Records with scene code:
········
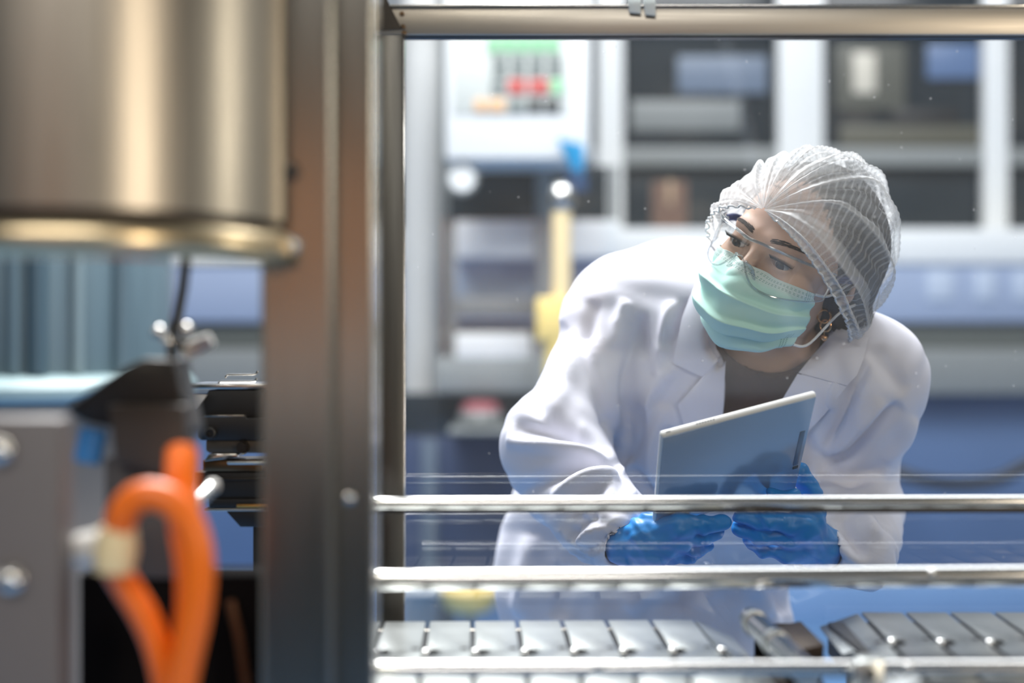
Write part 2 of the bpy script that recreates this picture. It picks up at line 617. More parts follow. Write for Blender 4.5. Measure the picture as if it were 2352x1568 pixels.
HB = BVHTree.FromPolygons([Vector(v) for v in V], [tuple(q) for q in Q])


def face_at(x, z, off=0.0, y0=-.2):
    """point on the face in front of head-frame (x, z)"""
    o = Vector(hw((x, y0, z))); d = Vector(HR @ np.array([0, 1.0, 0]))
    h = HB.ray_cast(o, d)
    if h[0] is None:
        return hw((x, -.05, z))
    return np.array(h[0]) + np.array(h[1]) * off


# ---- brows and lashes: many short hairs each
for s in (-1, 1):
    mb = MB()
    for i in range(210):
        t = random.random()
        x = s * (.012 + .040 * t); z = .0190 + .0065 * math.sin(t * 2.0) - .005 * t + random.uniform(-.0030, .0030) * (1 - .75 * t)
        a = face_at(x, z, .0002)
        b = face_at(x + s * .0055, z + .0020 * (1 - 1.7 * t), .0012)
        mb.tube([a, (a + b) / 2 + (HR @ np.array([0, -.0004, 0])), b], [.00026, .00026, .00008], seg=4)
    mb.build('eyebrow', M_brow, person)
    e = EYES[0 if s < 0 else 1]
    mb = MB()
    for i in range(46):
        t = i / 45.
        x = (t - .5) * .0255
        z = .0038 * math.sqrt(max(0, 1 - (x / .0138) ** 2)) - .0018
        y = -math.sqrt(max(1e-6, .0136 ** 2 - x * x - z * z))
        a = e + np.array([x, y - .0006, z]); ln = .0065 + .002 * (t if s > 0 else 1 - t)
        b = a + np.array([x * .25, -ln * .8, ln * .15]); c = a + np.array([x * .45, -ln * 1.1, ln * .65])
        mb.tube([hw(a), hw(b), hw(c)], [.00042, .00036, .0001], seg=4)
    mb.tube([hw(e + np.array([(t - .5) * .026, -math.sqrt(max(1e-6, .0139 ** 2 - ((t - .5) * .026) ** 2)), .0037 * math.sqrt(max(0, 1 - ((t - .5) * 2) ** 2)) - .0016])) for t in np.linspace(.04, .96, 12)], .0006, seg=5)
    mb.build('eyelashes', M_hair, person)

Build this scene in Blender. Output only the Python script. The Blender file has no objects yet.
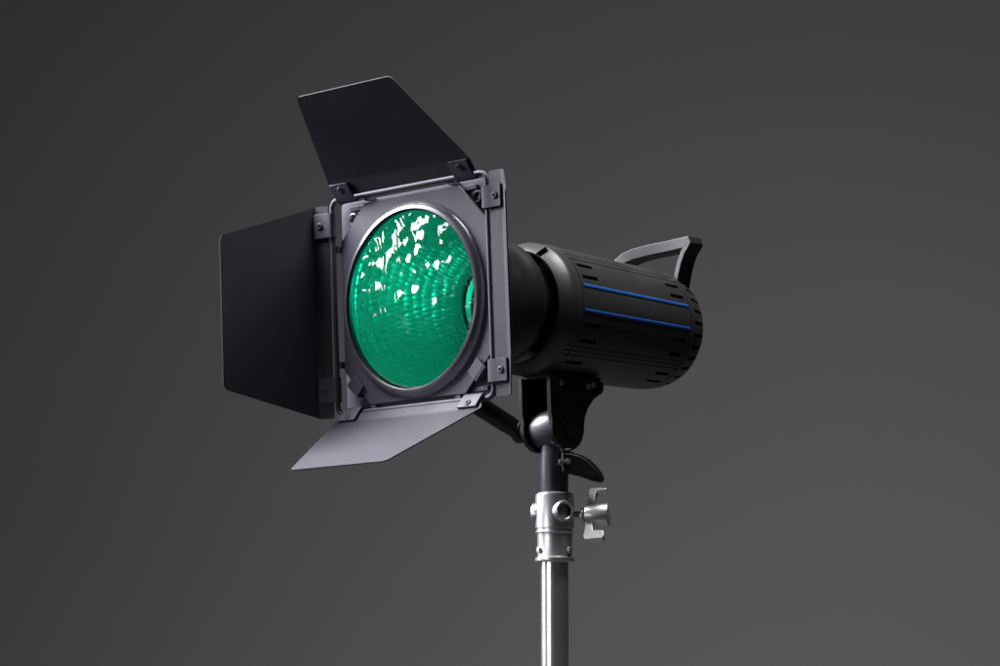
import bpy, bmesh, math, random
from math import pi, sin, cos, radians as rad, sqrt
from mathutils import Vector, Matrix, noise

random.seed(4)
C = bpy.context.scene.collection
SIDE = 0.2                                   # hinge rod square, metres

# ------------------------------------------------------------------ frames
PITCH = rad(8.2)
CAM = Vector((0, 0, 1.22))
CX, CY, CZ = Vector((1, 0, 0)), Vector((0, -sin(PITCH), cos(PITCH))), Vector((0, -cos(PITCH), -sin(PITCH)))
def cam_vec(a, b, c): return CX*a + CY*b + CZ*c

def frame(origin, x, y, z, s=SIDE):
    m = Matrix.Identity(4)
    for i, v in enumerate((x, y, z)):
        for j in range(3): m[j][i] = v[j]*s
    for j in range(3): m[j][3] = origin[j]
    return m

RX = Vector((0.7245, -0.6893, 0)).normalized()          # lateral axis of the lamp (horizontal)
def tilted(deg):                                        # forward / up when pitched up by deg
    f0 = Vector((-RX.y, RX.x, 0)) * -1
    f0 = Vector((RX.y, -RX.x, 0))
    f = f0*cos(rad(deg)) + Vector((0, 0, 1))*sin(rad(deg))
    u = Vector((0, 0, 1))*cos(rad(deg)) - f0*sin(rad(deg))
    return f, u
FO = CAM + cam_vec(-0.404, 0.167, -12.67)*SIDE          # centre of the barn-door frame
ff, fu = tilted(-3.0)
F = frame(FO, RX, fu, ff)                               # x right, y up, z forward, unit = one side
bf, bu = tilted(0.4)
BO = FO - ff*0.70*SIDE - fu*0.012*SIDE
B = frame(BO, RX, bu, -bf)                              # z runs BACK from the housing's front rim
PIV = B @ Vector((0, -0.555, 0.225))                    # tilt pivot
W = frame(PIV + Vector((.027*SIDE, 0, 0)), Vector((1, 0, 0)), Vector((0, 1, 0)), Vector((0, 0, 1)))   # upright frame at the pivot
H = frame(PIV, RX, Vector((0, 0, 1)), Vector((-RX.y, RX.x, 0))) # lateral, up, back
STEM_BASE = W @ Vector((0, 0, -0.315))

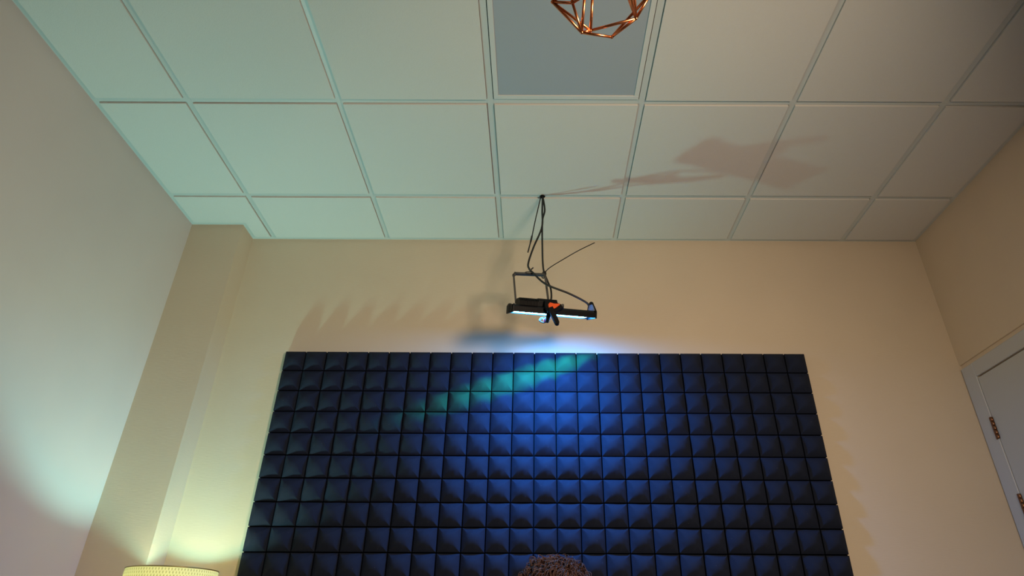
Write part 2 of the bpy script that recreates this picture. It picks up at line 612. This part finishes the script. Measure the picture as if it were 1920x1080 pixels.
# ------------------------------------------------------------------ table lamp on a side table, lower left
LX, LY, RIM = -1.342, -0.238, 1.203
RS, HS = 0.156, 0.24
tb = thing('side_table', (LX, LY, 0.0), 'small round wooden side table carrying the glowing drum lamp', 'table')
bm = bmesh.new(); add_lathe(bm, [(0, 0.50), (0.215, 0.50), (0.22, 0.505), (0.22, 0.52), (0.215, 0.525), (0, 0.525)], seg=40)
obj('table_top', bm, M['wood'], tb)
for k in range(3):
    a = R(90 + 120 * k)
    bm = bmesh.new()
    add_tube(bm, [(0.11 * math.cos(a), 0.11 * math.sin(a), 0.50), (0.18 * math.cos(a), 0.18 * math.sin(a), 0.0)], [0.017, 0.011], 10)
    obj('leg', bm, M['wood'], tb)
lamp = thing('table_lamp', (LX, LY, 0.526), 'glowing yellow woven drum lamp in the corner below the pillar', 'lamp')
zr = RIM - 0.526
bm = bmesh.new(); add_lathe(bm, [(0, 0), (0.075, 0), (0.08, 0.008), (0.07, 0.02), (0.02, 0.03), (0, 0.03)]); obj('base', bm, M['brass'], lamp)
bm = bmesh.new(); add_lathe(bm, [(0.012, 0.028), (0.012, 0.20), (0.018, 0.22), (0.012, 0.24), (0.012, zr - 0.236), (0, zr - 0.236)], seg=16); obj('stem', bm, M['brass'], lamp)
# shade: thin double-walled drum with UVs for the weave
def drum(name, prof, mat, parent, seg=96):
    bm = bmesh.new()
    uvl = bm.loops.layers.uv.new('UVMap')
    rings = [[bm.verts.new((r * math.cos(2 * math.pi * k / seg), r * math.sin(2 * math.pi * k / seg), z)) for k in range(seg)] for r, z in prof]
    zs = [z for _, z in prof]
    for a in range(len(prof) - 1):
        for k in range(seg):
            k2 = (k + 1) % seg
            f = bm.faces.new((rings[a][k], rings[a][k2], rings[a + 1][k2], rings[a + 1][k]))
            f.smooth = True
            for lp_, (uu, vv) in zip(f.loops, ((k, a), (k + 1, a), (k + 1, a + 1), (k, a + 1))):
                lp_[uvl].uv = (uu / seg, (prof[vv][1] - zs[0]) / HS)
    me = bpy.data.meshes.new(name); bm.to_mesh(me); bm.free(); me.materials.append(mat)
    return link(name, me, parent)
sh = drum('lamp_shade', [(RS + 0.006, zr - HS), (RS + 0.003, zr - HS / 2), (RS, zr - 0.002)], M['shade'], lamp)
for z_, r__ in ((zr - 0.002, RS), (zr - HS, RS + 0.006)):
    bm = bmesh.new()
    n_ = 64
    pts = [(r__ * math.cos(2 * math.pi * k / n_), r__ * math.sin(2 * math.pi * k / n_), z_) for k in range(n_ + 1)]
    add_tube(bm, pts, 0.0022, 6, cap=False)
    obj('rim_wire', bm, M['brass'], sh)
bm = bmesh.new()
for k in range(3):
    a = R(30 + 120 * k)
    add_tube(bm, [(0.014 * math.cos(a), 0.014 * math.sin(a), zr - 0.236), (RS * math.cos(a), RS * math.sin(a), zr - HS + 0.003)], 0.0018, 6)
obj('spider', bm, M['brass'], lamp)
BZ = 1.095
bulb_mat = emitter('bulb_light', (1.0, 0.68, 0.36), 125.0)
bm = bmesh.new()
add_ball(bm, (0, 0, BZ - 0.526 - 0.062), 0.026, 20, 14, (1, 1, 1.1))
obj('bulb', bm, bulb_mat, lamp)
bd = bpy.data.lights.new('lamp_bulb_light', 'POINT')
bd.energy = 1.0
bd.color = (0.38, 1.0, 0.88)
bd.shadow_soft_size = 0.030
bd.use_nodes = True
bn = bd.node_tree.nodes
fo = bn.new('ShaderNodeLightFalloff')
fo.inputs['Strength'].default_value = 60.0
fo.inputs['Smooth'].default_value = 1.0
bd.node_tree.links.new(fo.outputs['Quadratic'], bn['Emission'].inputs['Strength'])
bo = bpy.data.objects.new('lamp_bulb_light', bd)
C.objects.link(bo)
bo.parent = lamp
bo.location = (0, 0, BZ - 0.526)
bm = bmesh.new(); add_lathe(bm, [(0, zr - 0.238), (0.017, zr - 0.238), (0.017, BZ - 0.526 - 0.088), (0, BZ - 0.526 - 0.088)], seg=16)
obj('socket', bm, M['brass'], lamp)

# ------------------------------------------------------------------ hanging LED bar light with its yoke
BAR_C = (0.068, -0.470, 2.171)
TILT, SLOPE, TURN = R(21.5), R(-4.0), R(17)
bar = thing('led_bar_light', BAR_C, 'black hanging bar light with a blue white glowing strip and wire yoke', 'bar light',
            rot=(TILT, SLOPE, TURN))
HL = 0.176
bm = bmesh.new()      # open-bottomed channel: top, two lips
prof = [(-0.044, -0.015), (-0.046, 0.006), (-0.038, 0.014), (0.036, 0.014), (0.046, 0.006), (0.044, -0.015),
        (0.036, -0.015), (0.036, -0.004), (-0.036, -0.004), (-0.036, -0.015)]
add_prism(bm, prof, 'x', -HL, HL)
obj('bar_body', bm, M['black_gloss'], bar)
bm = bmesh.new()
add_box(bm, (-0.160, -0.0355, -0.0110), (0.160, 0.0355, -0.005))
obj('led_window', bm, M['led'], bar, bevel=0.002)
# end plates with a rising ear
for s in (-1, 1):
    top = 0.058 if s > 0 else 0.022
    pl = [(-0.050, -0.018), (0.050, -0.018), (0.050, 0.012), (0.040, top * 0.75), (0.026, top * 0.95), (0.010, top), (-0.002, top * 0.93), (-0.022, top * 0.62), (-0.046, 0.014), (-0.050, 0.008)]
    bm = bmesh.new()
    a, b = (HL, HL + 0.006) if s > 0 else (-HL - 0.006, -HL)
    add_prism(bm, pl, 'x', a, b)
    pe = obj('end_plate', bm, M['black_metal'], bar)
    if s > 0:
        bm = bmesh.new()
        add_prism(bm, [(-0.040, 0.0155), (0.036, 0.0155), (0.026, 0.044), (-0.012, 0.044)], 'x', HL - 0.0008, HL - 0.0001)
        st = obj('rating_label', bm, M['sticker'], pe)
        st['label'] = 'pale printed rating label'
    else:
        bm = bmesh.new()
        for k in range(3):
            add_box(bm, (-HL - 0.0095, -0.040 + k * 0.020, -0.014), (-HL - 0.006, -0.028 + k * 0.020, 0.014))
        obj('end_cap_rib', bm, M['black_metal'], pe)
# driver housing with cooling fins riding on the left half of the bar
hs = bmesh.new()
add_prism(hs, [(-0.040, 0.014), (0.040, 0.014), (0.036, 0.034), (0.024, 0.042), (-0.020, 0.042), (-0.036, 0.032)], 'x', -0.150, -0.004)
add_prism(hs, [(-0.036, 0.014), (0.040, 0.014), (0.034, 0.048), (-0.024, 0.048), (-0.034, 0.036)], 'x', -0.070, 0.012)
hous = obj('driver_housing', hs, M['black_metal'], bar)
for k in range(14):
    bm = bmesh.new()
    x = -0.147 + k * 0.0054
    add_prism(bm, [(-0.043, 0.0142), (0.043, 0.0142), (0.040, 0.036), (0.026, 0.046), (-0.022, 0.046), (-0.039, 0.034)], 'x', x, x + 0.0024)
    obj('cooling_fin', bm, M['black_metal'], hous)
for y_ in (-0.030, 0.030):
    bm = bmesh.new()
    add_lathe(bm, [(0, 0), (0.006, 0), (0.007, 0.002), (0.007, 0.006), (0, 0.007)], seg=10)
    obj('screw_head', bm, M['grey_steel'], bar, loc=(-0.166, y_ * 0.6, 0.014))
# yoke: flat-bar bracket, built upright in the room and then carried into the bar's frame
inv = (Matrix.Translation(BAR_C) @ Euler((TILT, SLOPE, TURN)).to_matrix().to_4x4()).inverted()
def flat_strip(bm, pts, w, t):
    """flat steel bar bent along pts; width along y"""
    for p, q in zip(pts, pts[1:]):
        p, q = Vector(p), Vector(q)
        d = (q - p).normalized()
        n = Vector((d.z, 0, -d.x))
        vv = []
        for c in (p - d * t * .5, q + d * t * .5):
            for sy in (-1, 1):
                for sn in (-1, 1):
                    vv.append(bm.verts.new(c + Vector((0, sy * w / 2, 0)) + n * sn * t / 2))
        for f in ((0, 1, 3, 2), (4, 6, 7, 5), (0, 4, 5, 1), (2, 3, 7, 6), (0, 2, 6, 4), (1, 5, 7, 3)):
            bm.faces.new([vv[i] for i in f])
bm = bmesh.new()
flat_strip(bm, [(-0.081, -0.43, 2.206), (-0.096, -0.43, 2.370), (-0.089, -0.43, 2.379), (0.036, -0.43, 2.373), (0.042, -0.43, 2.364), (0.058, -0.43, 2.214)], 0.016, 0.0085)
for v in bm.verts: v.co = inv @ v.co
yk = obj('yoke', bm, M['grey_steel'], bar)
for p in ((-0.081, -0.43, 2.216), (0.058, -0.43, 2.224)):
    bm = bmesh.new()
    add_tube(bm, [(p[0] - 0.008, p[1], p[2]), (p[0] + 0.008, p[1], p[2])], 0.010, 12)
    for v in bm.verts: v.co = inv @ v.co
    obj('yoke_knob', bm, M['black_metal'], bar)

# lens of the bar: throws the main blue beam onto the foam below
ld = bpy.data.lights.new('bar_beam', 'AREA')
ld.shape = 'RECTANGLE'
ld.size, ld.size_y = 0.28, 0.03
ld.energy = 14.0
ld.color = (0.012, 0.26, 1.0)
ld.spread = R(112)
lo_ = bpy.data.objects.new('bar_beam', ld)
C.objects.link(lo_)
bpos = Vector((0.070, -0.462, 2.150))
bz = -(Vector((0.17, -0.04, 1.80)) - bpos).normalized()
bx = Vector((math.cos(TURN), math.sin(TURN), 0.05))
bx = (bx - bz * bx.dot(bz)).normalized()
by = bz.cross(bx)
lo_.matrix_world = Matrix(((bx.x, by.x, bz.x, bpos.x), (bx.y, by.y, bz.y, bpos.y), (bx.z, by.z, bz.z, bpos.z), (0, 0, 0, 1)))

# green-tinted secondary LED of the bar: a narrow stray band of its beam
gd = bpy.data.lights.new('green_led', 'SPOT')
gd.energy = 120.0
gd.color = (0.02, 1.0, 0.26)
gd.spot_size = R(34)
gd.spot_blend = 1.0
gd.shadow_soft_size = 0.006
go = bpy.data.objects.new('green_led', gd)
C.objects.link(go)
gpos = Vector((0.10, -0.475, 2.140))
go.location = gpos
gtar = Vector((-0.035, -0.04, 2.055))
dirv = (gtar - gpos).normalized()
ax = Vector((0.945, 0.0, 0.33)).normalized()
zz = -dirv
xx = (ax - zz * ax.dot(zz)).normalized()
yy = zz.cross(xx)
go.matrix_world = Matrix(((xx.x * 3.6, yy.x * .46, zz.x, gpos.x), (xx.y * 3.6, yy.y * .46, zz.y, gpos.y), (xx.z * 3.6, yy.z * .46, zz.z, gpos.z), (0, 0, 0, 1)))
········
> **PROBLEM DETAILS**: Begin at the top of the records above and retype each line exactly until the line containing "from mathutils import Vector, Matrix, noise", which is included. Skip all pictures.

> **SOLUTION FOR THIS TASK**:
Write part 2 of the bpy script that recreates this picture. It picks up at line 617. More parts follow. Write for Blender 4.5. Measure the picture as if it were 2352x1568 pixels.
HB = BVHTree.FromPolygons([Vector(v) for v in V], [tuple(q) for q in Q])


def face_at(x, z, off=0.0, y0=-.2):
    """point on the face in front of head-frame (x, z)"""
    o = Vector(hw((x, y0, z))); d = Vector(HR @ np.array([0, 1.0, 0]))
    h = HB.ray_cast(o, d)
    if h[0] is None:
        return hw((x, -.05, z))
    return np.array(h[0]) + np.array(h[1]) * off


# ---- brows and lashes: many short hairs each
for s in (-1, 1):
    mb = MB()
    for i in range(210):
        t = random.random()
        x = s * (.012 + .040 * t); z = .0190 + .0065 * math.sin(t * 2.0) - .005 * t + random.uniform(-.0030, .0030) * (1 - .75 * t)
        a = face_at(x, z, .0002)
        b = face_at(x + s * .0055, z + .0020 * (1 - 1.7 * t), .0012)
        mb.tube([a, (a + b) / 2 + (HR @ np.array([0, -.0004, 0])), b], [.00026, .00026, .00008], seg=4)
    mb.build('eyebrow', M_brow, person)
    e = EYES[0 if s < 0 else 1]
    mb = MB()
    for i in range(46):
        t = i / 45.
        x = (t - .5) * .0255
        z = .0038 * math.sqrt(max(0, 1 - (x / .0138) ** 2)) - .0018
        y = -math.sqrt(max(1e-6, .0136 ** 2 - x * x - z * z))
        a = e + np.array([x, y - .0006, z]); ln = .0065 + .002 * (t if s > 0 else 1 - t)
        b = a + np.array([x * .25, -ln * .8, ln * .15]); c = a + np.array([x * .45, -ln * 1.1, ln * .65])
        mb.tube([hw(a), hw(b), hw(c)], [.00042, .00036, .0001], seg=4)
    mb.tube([hw(e + np.array([(t - .5) * .026, -math.sqrt(max(1e-6, .0139 ** 2 - ((t - .5) * .026) ** 2)), .0037 * math.sqrt(max(0, 1 - ((t - .5) * 2) ** 2)) - .0016])) for t in np.linspace(.04, .96, 12)], .0006, seg=5)
    mb.build('eyelashes', M_hair, person)

Build this scene in Blender. Output only the Python script. The Blender file has no objects yet.
import bpy, bmesh, math, random
from math import pi, sin, cos, radians as rad, sqrt
from mathutils import Vector, Matrix, noise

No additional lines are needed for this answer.